Tell it to the Trees received funding through Grants for the arts and was supported by Trust New Art, a programme created through a partnership between Arts Council England and the National Trust.

It was commissioned and sited by the Shropshire-based agency Meadow Arts who will enter Arts Council England's National portfolio of funded organisations in 2012. Meadow Arts specialises in creating temporary outdoor exhibitions and commissions in areas which lack arts facilities.

'By partnering with National Trust properties, we have been able to take exhibitions into these remote and rural areas, bringing art into venues where audiences already exist,' says Director Anne de Charmant.

Working on location

For Tell it to the Trees, Meadow Arts formed a fruitful relationship with the Croft's Property Manager, Ian Grafton. Together, they invited nine artists to make and show work to suit the location - an early 17th century medieval revival castle and grounds, set amidst the remnants of ancient woodland near the Welsh border.

Man's relationship with trees formed a running theme of the project, with the surrounding woodland providing raw material for the exhibition's flagship work; Bound by artist Philippa Lawrence, a 46-foot dead oak tree in the ground wrapped in red fabric, created an emblematic greeting point for visitors. This setting gave a striking new context to Lawrence's work which had previously been set in remote Welsh woodland. 

As well as breathing new life into historic locations, partnering with National Trust properties gives contemporary artists access to new and different audiences. 'The appealing thing about working at Croft Castle was that it reached a bigger audience, one that was aesthetically appreciative, but not necessarily an art or gallery crowd,' says Phillippa.
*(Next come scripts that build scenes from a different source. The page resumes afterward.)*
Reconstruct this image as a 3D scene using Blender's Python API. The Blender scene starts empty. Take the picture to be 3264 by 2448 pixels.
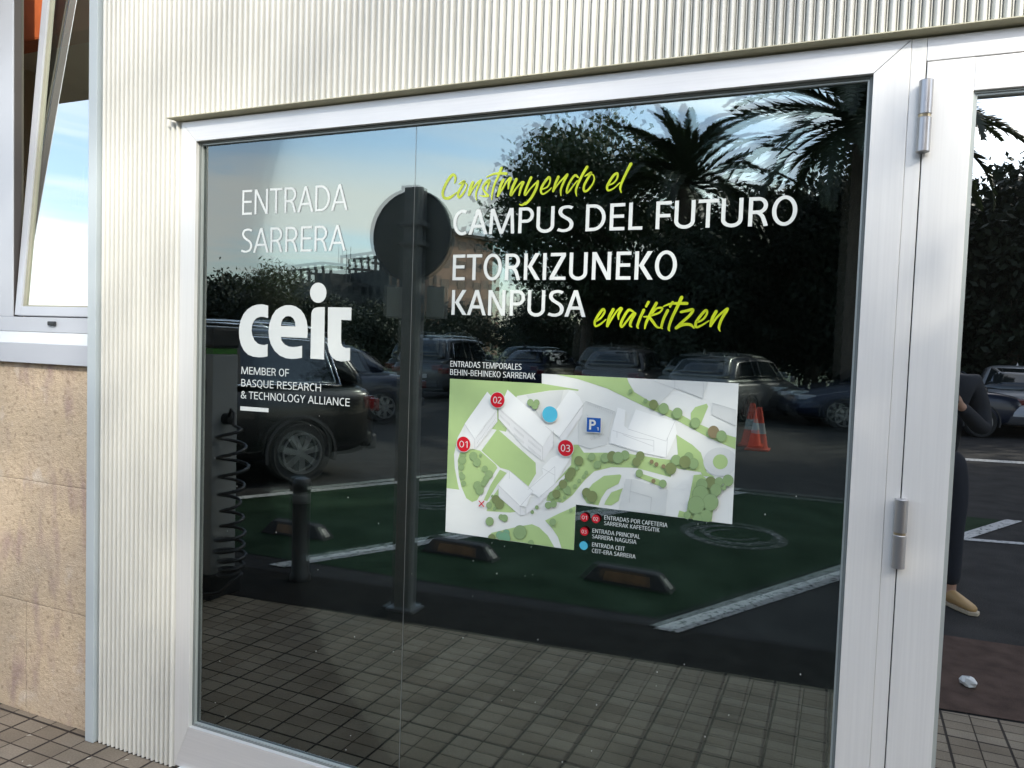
import bpy, bmesh, math, random
import numpy as np
from mathutils import Vector, Matrix, noise
R = math.radians
SC = bpy.context.scene
COL = SC.collection

# ------------------------------------------------------------------ camera
cam_d = bpy.data.cameras.new('camera')
cam = bpy.data.objects.new('camera', cam_d); COL.objects.link(cam)
cam_d.sensor_width = 36.0; cam_d.sensor_fit = 'HORIZONTAL'
cam_d.lens = 36.0 * 2450.0 / 3264.0
cam_d.clip_start = 0.02; cam_d.clip_end = 2000
YAW, PITCH, ROLL, DIST, EYE = R(23.58527946), R(-2.88157528), R(1.93222957), 1.99078314, 1.55
_f = Vector((-math.sin(YAW), math.cos(YAW), 0)); _r = Vector((math.cos(YAW), math.sin(YAW), 0)); _u = Vector((0, 0, 1))
_f2 = _f * math.cos(PITCH) + _u * math.sin(PITCH); _u2 = _u * math.cos(PITCH) - _f * math.sin(PITCH)
_r3 = _r * math.cos(ROLL) + _u2 * math.sin(ROLL); _u3 = _u2 * math.cos(ROLL) - _r * math.sin(ROLL)
M4 = Matrix((( _r3.x, _u3.x, -_f2.x, 0), (_r3.y, _u3.y, -_f2.y, -DIST), (_r3.z, _u3.z, -_f2.z, EYE), (0, 0, 0, 1)))
cam.matrix_world = M4
SC.camera = cam

# ------------------------------------------------------------------ exposure, sky, sun
SC.view_settings.view_transform = 'Standard'; SC.view_settings.look = 'None'
SC.view_settings.exposure = 1.62; SC.view_settings.gamma = 1.0; SC.view_settings.use_curve_mapping = False
SUN_AZ, SUN_EL = R(40), R(34)          # azimuth to the right of the facade's outward normal
to_sun = Vector((math.sin(SUN_AZ) * math.cos(SUN_EL), -math.cos(SUN_AZ) * math.cos(SUN_EL), math.sin(SUN_EL)))
W = bpy.data.worlds.new('World'); SC.world = W; W.use_nodes = True
nt = W.node_tree; nt.nodes.clear()
def N(t, **k):
    n = nt.nodes.new(t)
    for a, b in k.items(): setattr(n, a, b)
    return n
LK = lambda a, b: nt.links.new(a, b)
out = N('ShaderNodeOutputWorld'); bg = N('ShaderNodeBackground'); bg.inputs[1].default_value = 0.15
sky = N('ShaderNodeTexSky', sky_type='NISHITA'); sky.sun_disc = False
sky.sun_elevation = SUN_EL; sky.sun_rotation = math.atan2(to_sun.x, to_sun.y)
sky.air_density = 1.0; sky.dust_density = 1.5; sky.ozone_density = 1.0
tc = N('ShaderNodeTexCoord'); sep = N('ShaderNodeSeparateXYZ'); LK(tc.outputs['Generated'], sep.inputs[0])
def MATH(op, a, b=None, c=None, clamp=False):
    m = N('ShaderNodeMath', operation=op); m.use_clamp = clamp
    for i, v in enumerate((a, b, c)):
        if v is None: continue
        if isinstance(v, (int, float)): m.inputs[i].default_value = v
        else: LK(v, m.inputs[i])
    return m.outputs[0]
zz = MATH('ADD', MATH('MAXIMUM', sep.outputs[2], 0.0), 0.10)
cmb = N('ShaderNodeCombineXYZ'); LK(MATH('DIVIDE', sep.outputs[0], zz), cmb.inputs[0]); LK(MATH('DIVIDE', sep.outputs[1], zz), cmb.inputs[1])
def cloud(scale, detail, rough, lo, hi, stretch, rot, off):
    mp = N('ShaderNodeMapping'); mp.vector_type = 'TEXTURE'; LK(cmb.outputs[0], mp.inputs[0])
    mp.inputs['Scale'].default_value = stretch; mp.inputs['Rotation'].default_value = (0, 0, rot); mp.inputs['Location'].default_value = off
    n = N('ShaderNodeTexNoise'); LK(mp.outputs[0], n.inputs['Vector'])
    n.inputs['Scale'].default_value = scale; n.inputs['Detail'].default_value = detail; n.inputs['Roughness'].default_value = rough
    n.inputs['Distortion'].default_value = 0.35
    r = N('ShaderNodeMapRange', interpolation_type='SMOOTHSTEP'); LK(n.outputs[0], r.inputs[0])
    r.inputs[1].default_value = lo; r.inputs[2].default_value = hi
    return r.outputs[0]
cirrus = cloud(0.9, 7, 0.55, 0.40, 0.80, (1.0, 0.22, 1), R(-38), (5.1, 2.2, 0))
cumulus = cloud(0.55, 9, 0.60, 0.43, 0.60, (1, 1, 1), 0, (4.1, 1.7, 0))
low = N('ShaderNodeMapRange', interpolation_type='SMOOTHSTEP'); LK(sep.outputs[2], low.inputs[0])
low.inputs[1].default_value = 0.25; low.inputs[2].default_value = 0.17
# clouds take the light of the sky round them: bright towards the sun, greyer away from it
sunv = N('ShaderNodeVectorMath', operation='DOT_PRODUCT'); LK(tc.outputs['Generated'], sunv.inputs[0]); sunv.inputs[1].default_value = to_sun
near = N('ShaderNodeMapRange', interpolation_type='SMOOTHSTEP'); LK(sunv.outputs['Value'], near.inputs[0])
near.inputs[1].default_value = 0.45; near.inputs[2].default_value = 1.0
ccol = N('ShaderNodeMix', data_type='RGBA'); LK(near.outputs[0], ccol.inputs[0])
ccol.inputs[6].default_value = (4.6, 4.35, 4.1, 1); ccol.inputs[7].default_value = (16.0, 15.6, 14.6, 1)
m1 = N('ShaderNodeMix', data_type='RGBA'); LK(MATH('MULTIPLY_ADD', cirrus, 0.52, 0.04), m1.inputs[0]); LK(sky.outputs[0], m1.inputs[6]); LK(ccol.outputs[2], m1.inputs[7])
m2 = N('ShaderNodeMix', data_type='RGBA'); LK(MATH('MULTIPLY', MATH('MULTIPLY', cumulus, low.outputs[0]), 0.85), m2.inputs[0]); LK(m1.outputs[2], m2.inputs[6]); LK(ccol.outputs[2], m2.inputs[7])
LK(m2.outputs[2], bg.inputs[0]); LK(bg.outputs[0], out.inputs[0])

sun_d = bpy.data.lights.new('sun', 'SUN'); sun = bpy.data.objects.new('sun', sun_d); COL.objects.link(sun)
sun_d.energy = 2.1; sun_d.angle = R(0.8); sun_d.color = (1.0, 0.93, 0.82)
sun.rotation_euler = to_sun.to_track_quat('Z', 'Y').to_euler(); sun.location = to_sun * 60

# ------------------------------------------------------------------ materials
MATS = {}
def mat(name, col, rough=0.6, metal=0.0, spec=0.5, noise_s=0.0, noise_a=0.0, col2=None, bump=0.0, bump_s=40.0, stretch=(1, 1, 1), coat=0.0, trans=0.0, detail=4.0):
    if name in MATS: return MATS[name]
    m = bpy.data.materials.new(name); m.use_nodes = True; t = m.node_tree
    b = t.nodes['Principled BSDF']
    b.inputs['Base Color'].default_value = (*col, 1); b.inputs['Roughness'].default_value = rough
    b.inputs['Metallic'].default_value = metal; b.inputs['Specular IOR Level'].default_value = spec
    b.inputs['Coat Weight'].default_value = coat; b.inputs['Coat Roughness'].default_value = 0.04
    if noise_s or bump:
        tcn = t.nodes.new('ShaderNodeTexCoord'); mp = t.nodes.new('ShaderNodeMapping'); mp.inputs['Scale'].default_value = stretch
        t.links.new(tcn.outputs['Object'], mp.inputs[0])
    if noise_s:
        n = t.nodes.new('ShaderNodeTexNoise'); n.inputs['Scale'].default_value = noise_s; n.inputs['Detail'].default_value = detail
        t.links.new(mp.outputs[0], n.inputs['Vector'])
        r = t.nodes.new('ShaderNodeMapRange'); r.inputs[1].default_value = 0.3; r.inputs[2].default_value = 0.7
        t.links.new(n.outputs[0], r.inputs[0])
        mx = t.nodes.new('ShaderNodeMix'); mx.data_type = 'RGBA'
        c2 = col2 if col2 else tuple(c * (1 - noise_a) for c in col)
        mx.inputs[6].default_value = (*col, 1); mx.inputs[7].default_value = (*c2, 1)
        t.links.new(r.outputs[0], mx.inputs[0]); t.links.new(mx.outputs[2], b.inputs['Base Color'])
    if bump:
        n2 = t.nodes.new('ShaderNodeTexNoise'); n2.inputs['Scale'].default_value = bump_s; n2.inputs['Detail'].default_value = 5
        t.links.new(mp.outputs[0], n2.inputs['Vector'])
        bp = t.nodes.new('ShaderNodeBump'); bp.inputs['Strength'].default_value = bump; bp.inputs['Distance'].default_value = 0.01
        t.links.new(n2.outputs[0], bp.inputs['Height']); t.links.new(bp.outputs[0], b.inputs['Normal'])
    if trans:
        tr = t.nodes.new('ShaderNodeBsdfTranslucent'); tr.inputs[0].default_value = (col[0] * 1.6, col[1] * 1.8, col[2], 1)
        ms = t.nodes.new('ShaderNodeMixShader'); ms.inputs[0].default_value = trans
        o = t.nodes['Material Output']; t.links.new(b.outputs[0], ms.inputs[1]); t.links.new(tr.outputs[0], ms.inputs[2]); t.links.new(ms.outputs[0], o.inputs[0])
    MATS[name] = m; return m

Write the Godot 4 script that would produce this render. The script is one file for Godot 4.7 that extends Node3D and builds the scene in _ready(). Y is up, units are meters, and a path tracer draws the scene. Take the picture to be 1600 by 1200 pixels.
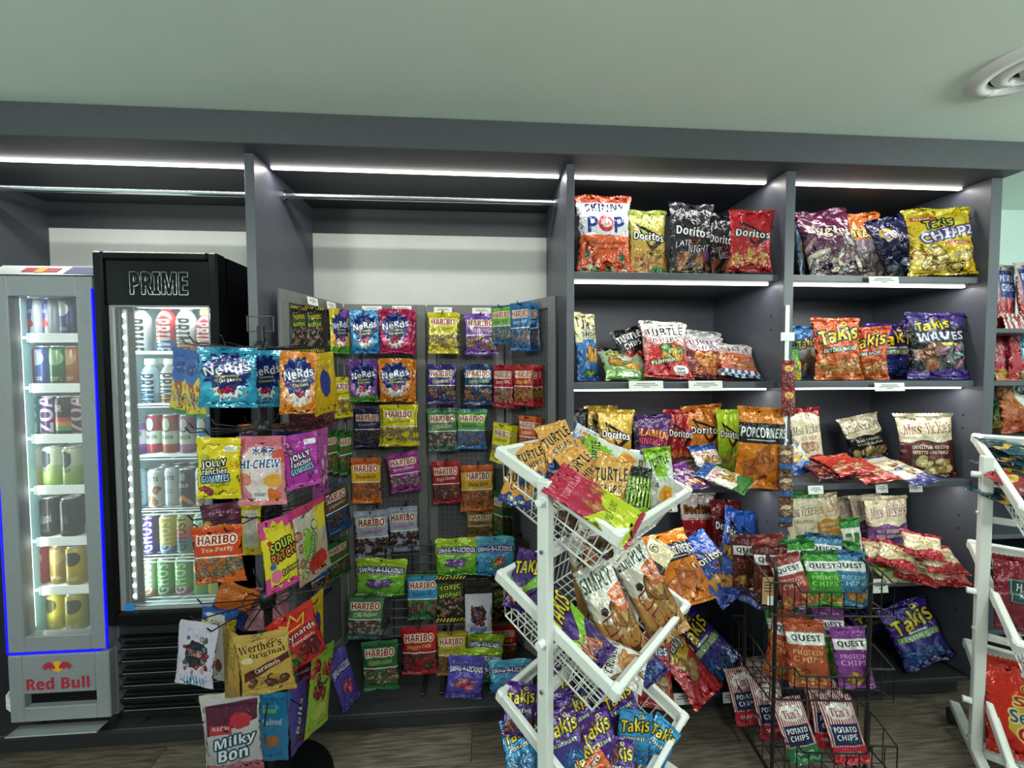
extends Node3D
# A snack shop wall: charcoal shelving with LED strips, two drink coolers, a folding peg board, spinner, basket racks and bagged snacks.
# Metres, y up; x runs along the shelving, z = 0 is the shelving's front, the camera stands at z = 1.57.

const DEPTH := 0.503
const RISE := [0.126, 0.570, 1.014, 1.458, 1.910]

var M := {}
var st: SurfaceTool
var uv_box := Rect2()


func _ready() -> void:
	var cam := Camera3D.new()
	cam.name = "camera"
	cam.fov = 88.27
	cam.near = 0.02
	cam.far = 40.0
	cam.transform = Transform3D(Basis(Vector3.UP, -0.0696) * Basis(Vector3.RIGHT, -0.0372) * Basis(Vector3.BACK, -0.0033), Vector3(0, 1.5141, 1.5719))
	add_child(cam)
	cam.current = true
	var env := Environment.new()
	env.background_mode = Environment.BG_COLOR
	env.background_color = Color(0.02, 0.022, 0.022)
	env.tonemap_mode = Environment.TONE_MAPPER_LINEAR
	env.tonemap_exposure = 1.14
	env.sdfgi_enabled = true
	env.ssao_enabled = true
	env.ssil_enabled = true
	var we := WorldEnvironment.new()
	we.name = "environment"
	we.environment = env
	add_child(we)
	make_materials()
	room_lamps()
	draw_art()
	make_shapes()
	room()
	shelving()
	coolers()
	peg_display()
	spinner()
	basket_racks()
	wire_rack()
	place_all()


# ------------------------------------------------------------------ nodes
var taken := {}

func numbered(called: String) -> String:
	var n: int = taken.get(called, -1) + 1
	taken[called] = n
	return called if n == 0 else "%s_%03d" % [called, n]

func thing(called: String, label: String, category: String, at := Vector3.ZERO, basis := Basis(), group := "") -> Node3D:
	var o := Node3D.new()
	o.name = numbered(called)
	add_child(o)
	o.transform = Transform3D(basis, at)
	tag(o, label, category, group)
	return o

func tag(o: Node3D, label: String, category: String, group := "") -> Node3D:
	o.set_meta("label", label)
	o.set_meta("category", category)
	if group:
		o.set_meta("group", group)
	return o

func part(called: String, mesh: Mesh, mat: Material, parent: Node) -> MeshInstance3D:
	var o := MeshInstance3D.new()
	o.name = called
	o.mesh = mesh
	o.material_override = mat
	parent.add_child(o, true)
	return o

func built(called: String, mat: Material, parent: Node, smooth := false) -> MeshInstance3D:
	return part(called, done(smooth), mat, parent)

func struct(called: String, mat: Material) -> MeshInstance3D:
	var o := built(called, mat, self)
	o.set_meta("kind", "structure")
	return o


# ------------------------------------------------------------------ mesh making
func mb() -> void:
	st = SurfaceTool.new()
	st.begin(Mesh.PRIMITIVE_TRIANGLES)

func done(smooth := false) -> ArrayMesh:
	st.generate_normals()
	return st.commit()

func group_of(smooth: bool) -> void:
	st.set_smooth_group(0 if smooth else -1)

func tri(a: Vector3, b: Vector3, c: Vector3, out: Vector3) -> void:
	if (a - c).cross(a - b).dot(out) < 0.0:
		var t := b
		b = c
		c = t
	for p: Vector3 in [a, b, c]:
		st.set_uv(Vector2(p.x, -p.y))
		st.add_vertex(p)

func quad(a: Vector3, b: Vector3, c: Vector3, d: Vector3, out: Vector3) -> void:
	tri(a, b, c, out)
	tri(a, c, d, out)

# a box with chamfered edges, turned by a basis
func box(at: Vector3, size: Vector3, bevel := 0.0, turn := Basis()) -> void:
	st.set_smooth_group(-1)
	var h := size / 2.0
	var b := minf(bevel, minf(h.x, minf(h.y, h.z)) * 0.9)
	var axes := [Vector3.RIGHT, Vector3.UP, Vector3.BACK]
	for i in 3:
		var j := (i + 1) % 3
		var k := (i + 2) % 3
		for s: float in [-1.0, 1.0]:
			var n: Vector3 = axes[i] * s
			var c: Vector3 = n * h[i]
			var u: Vector3 = axes[j] * (h[j] - b)
			var v: Vector3 = axes[k] * (h[k] - b)
			quad(at + turn * (c - u - v), at + turn * (c + u - v), at + turn * (c + u + v), at + turn * (c - u + v), turn * n)
			if b <= 0.0:
				continue
			for s2: float in [-1.0, 1.0]:
				var n2: Vector3 = axes[j] * s2
				var e: Vector3 = axes[k] * (h[k] - b)
				var p: Vector3 = n * h[i] + n2 * (h[j] - b)
				var q: Vector3 = n * (h[i] - b) + n2 * h[j]
				quad(at + turn * (p - e), at + turn * (p + e), at + turn * (q + e), at + turn * (q - e), turn * (n + n2))
	if b > 0.0:
		for sx: float in [-1.0, 1.0]:
			for sy: float in [-1.0, 1.0]:
				for sz: float in [-1.0, 1.0]:
					var w := Vector3(sx, sy, sz)
					tri(at + turn * (w * Vector3(h.x, h.y - b, h.z - b)), at + turn * (w * Vector3(h.x - b, h.y, h.z - b)), at + turn * (w * Vector3(h.x - b, h.y - b, h.z)), turn * w)

func span(a: Vector3, b: Vector3, bevel := 0.0) -> void:
	box((a + b) / 2.0, (b - a).abs(), bevel)

# a round bar along a path
func bar(path: Array, r: float, sides := 6, closed := false) -> void:
	var n := path.size()
	for i in (n if closed else n - 1):
		var a: Vector3 = path[i]
		var b: Vector3 = path[(i + 1) % n]
		var d := b - a
		if d.length() < 1e-6:
			continue
		d = d.normalized()
		var u := d.cross(Vector3.UP if absf(d.y) < 0.9 else Vector3.RIGHT).normalized()
		var v := d.cross(u)
		var ext := r * 0.35
		for k in sides:
			var p := TAU * k / sides
			var q := TAU * (k + 1) / sides
			var e := u * cos(p) + v * sin(p)
			var f := u * cos(q) + v * sin(q)
			st.set_smooth_group(-1)
			quad(a + e * r - d * ext, a + f * r - d * ext, b + f * r + d * ext, b + e * r + d * ext, e + f)
			tri(a - d * ext, a + e * r - d * ext, a + f * r - d * ext, -d)
			tri(b + d * ext, b + e * r + d * ext, b + f * r + d * ext, d)

# a flat bar (rectangular tube) between two points
func strip(a: Vector3, b: Vector3, width: float, thick: float, side: Vector3, bevel := 0.002) -> void:
	var d := b - a
	var y := d.normalized()
	var x := (side - y * side.dot(y)).normalized()
	box((a + b) / 2.0, Vector3(width, d.length(), thick), bevel, Basis(x, y, x.cross(y)))

# turned shape round y: profile of (radius, height); u runs round so that u = 0.5 looks along +z
func lathe(profile: Array, n := 20, v0 := 1.0, v1 := 0.0) -> ArrayMesh:
	mb()
	st.set_smooth_group(0)
	var m := profile.size()
	var total := 0.0
	var along := [0.0]
	for i in m - 1:
		total += profile[i].distance_to(profile[i + 1])
		along.append(total)
	for i in m - 1:
		for k in n:
			var idx := [[i, k], [i, k + 1], [i + 1, k + 1], [i, k], [i + 1, k + 1], [i + 1, k]]
			var vs := []
			for e in idx:
				var a: float = TAU * e[1] / n - PI
				var p: Vector2 = profile[e[0]]
				vs.append([Vector3(sin(a) * p.x, p.y, cos(a) * p.x), Vector2(float(e[1]) / n, lerpf(v0, v1, along[e[0]] / total))])
			for t in [[0, 1, 2], [3, 4, 5]]:
				var a3: Vector3 = vs[t[0]][0]
				var b3: Vector3 = vs[t[1]][0]
				var c3: Vector3 = vs[t[2]][0]
				if (b3 - a3).cross(c3 - a3).length() < 1e-12:
					continue
				# clockwise from outside
				for w in [t[0], t[2], t[1]]:
					st.set_uv(vs[w][1])
					st.add_vertex(vs[w][0])
	st.generate_normals()
	return st.commit()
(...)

Other works at Croft Castle included Mariele Neudecker's outdoor commission A Thousand Ghosts, which featured three masts that evoke a ship submerged in a valley, alluding to the legend that the surrounding chestnut avenues were planted with trees recovered from the Armada. Using a more high-tech approach, Brass Arts developed two pieces using body scanning technology and 3D imaging, Witness Tree, in the walled garden and Rooted and Established, comprised of three miniature figures developed specially for the castle's Ante-room.

'Rooted and Established was very well received, with lots of repeat visits. You could tell people really related to the subject matter,' says Meadow Arts' Anne De Charmant.

Changing attitudes and widening audiences

Anne believes Tell it to the Trees visitor response has been largely positive: 'Around 80 percent of people that we've asked that would like to see contemporary art in another National Trust property.'

One Croft Castle volunteer told the National Trust that of every 200 people that arrived in the car park, 150 walked straight up to Philippa Lawrence's Bound. 'The artist knew her work was "art",' the volunteer wrote, 'however, it appears to have taken on another, greater role which cannot be easily explained.'

Croft's Property Manager Ian Grafton describes Tell it to the Trees as 'a very, very positive experience'. 'It raised the profile of Croft in different circles for a 16 month period,' he says. 'We were appearing in arts magazines we never would have appeared in before, and it brought in many different people that certainly wouldn't have visited otherwise. We had a record year last year, 79,000 visitors. And while I don't think the art was the sole factor, it was certainly a contributing factor.'

Ian notes the importance of matching art to location, and of fully explaining the work on show to the exhibition's attendees: 'Our visitors don't always like change, but we took care to talk to people about it, and the fact we had so few complaints shows it sat very comfortably. The few we did have were "Why is the National Trust spending money on this?" And when I was able to reassure people that this was funded by the Arts Council, people relaxed.

'I think it helps to break down the image of the Trust being very staid, never changing. I think it shows we have a sense of humour and can take a risk. It gives us a chance to support local artists, and it can help the local economy.'

Future work

The relationship forged through Tell it to the Trees will continue in 2012, when Meadow Arts return to Croft for a series of residencies based around the archaeology of the landscape around the castle. The organisation have also worked with the National Trust's Attingham Park near Shrewsbury in Shropshire on House of Beasts, an exhibition which features 40 contemporary artworks placed in and around the property. This exhibition runs until July 2012.

For Philippa Lawrence, the collaboration with Meadow Arts led directly to a new commission, Barcode: FB814, sited in Mortimer Forest in North Herefordshire. Lawrence is also in discussions with another National Trust property, Waddesdon Manor in Buckinghamshire.


As well as Grants for the arts funding from the Arts Council, Meadow Arts received local authority, Elmley Foundation and Henry Moore Foundation support, and private sponsorship for Tell it to the Trees. They also received  National Trust and local authority in-kind support.